>> BEGIN Provided material

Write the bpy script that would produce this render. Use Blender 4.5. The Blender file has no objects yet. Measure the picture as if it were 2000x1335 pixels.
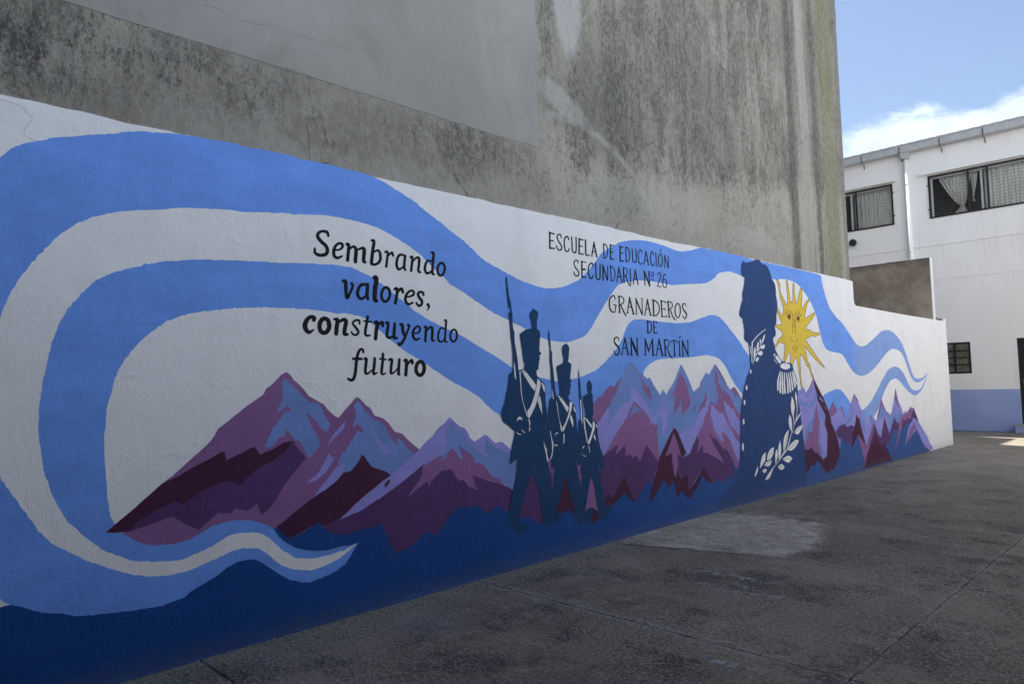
import bpy, bmesh, math, random
from mathutils import Vector, Matrix, Quaternion, noise
from mathutils.geometry import tessellate_polygon
R = math.radians
scene = bpy.context.scene
C = scene.collection

# ------------------------------------------------------------------ camera
cam_d = bpy.data.cameras.new('camera'); cam = bpy.data.objects.new('camera', cam_d); C.objects.link(cam)
yaw, pitch, roll = -0.790552, 0.059003, 0.0274177
cy, sy = math.cos(yaw), math.sin(yaw)
fwd = Vector((sy*math.cos(pitch), cy*math.cos(pitch), math.sin(pitch)))
rgt = Vector((cy, -sy, 0)); dwn = fwd.cross(rgt)
r2 = rgt*math.cos(roll) + dwn*math.sin(roll); d2 = -rgt*math.sin(roll) + dwn*math.cos(roll)
mw = Matrix((r2, -d2, -fwd)).transposed().to_4x4(); mw.translation = Vector((4.4748, 0, 1.6))
cam.matrix_world = mw
cam_d.sensor_width = 36; cam_d.lens = 1391.84/2000*36
cam_d.clip_start = 0.05; cam_d.clip_end = 2000
scene.camera = cam

# ------------------------------------------------------------------ light
SUN_AZ, SUN_EL = R(-70), R(62)           # from behind the grey party wall, slightly from the far end
scene.view_settings.view_transform = 'Standard'; scene.view_settings.look = 'None'
scene.view_settings.gamma = 1; scene.view_settings.exposure = 1.0
world = bpy.data.worlds.new("World"); scene.world = world; world.use_nodes = True
nt = world.node_tree; nt.nodes.clear()
def wn(t, **k):
    n = nt.nodes.new(t)
    for a, b in k.items(): setattr(n, a, b)
    return n
def wl(a, b): nt.links.new(a, b)
sky = wn('ShaderNodeTexSky', sky_type='NISHITA', sun_disc=False, sun_elevation=SUN_EL, sun_rotation=SUN_AZ,
         air_density=1.0, dust_density=1.2, ozone_density=1.0)
tc = wn('ShaderNodeTexCoord'); sep = wn('ShaderNodeSeparateXYZ'); wl(tc.outputs['Generated'], sep.inputs[0])
def wmath(op, a, b=None, clamp=False):
    n = wn('ShaderNodeMath', operation=op, use_clamp=clamp)
    for i, v in enumerate((a, b)):
        if v is None: continue
        if isinstance(v, (int, float)): n.inputs[i].default_value = v
        else: wl(v, n.inputs[i])
    return n.outputs[0]
# clouds: noise on the direction, squashed so the banks lie flat near the horizon
mp = wn('ShaderNodeMapping'); mp.inputs['Scale'].default_value = (1, 1, 2.2); mp.inputs['Location'].default_value = (2.6, 6.6, 1.2)
wl(tc.outputs['Generated'], mp.inputs[0])
n1 = wn('ShaderNodeTexNoise'); n1.inputs['Scale'].default_value = 8.0; n1.inputs['Detail'].default_value = 10; n1.inputs['Roughness'].default_value = 0.62
wl(mp.outputs[0], n1.inputs['Vector'])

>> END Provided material

▶ Brief: Lines that hold the word "objects" are the ones to return, every one of them.

▶ Full answer:
Write the bpy script that would produce this render. Use Blender 4.5. The Blender file has no objects yet. Measure the picture as if it were 2000x1335 pixels.
cam_d = bpy.data.cameras.new('camera'); cam = bpy.data.objects.new('camera', cam_d); C.objects.link(cam)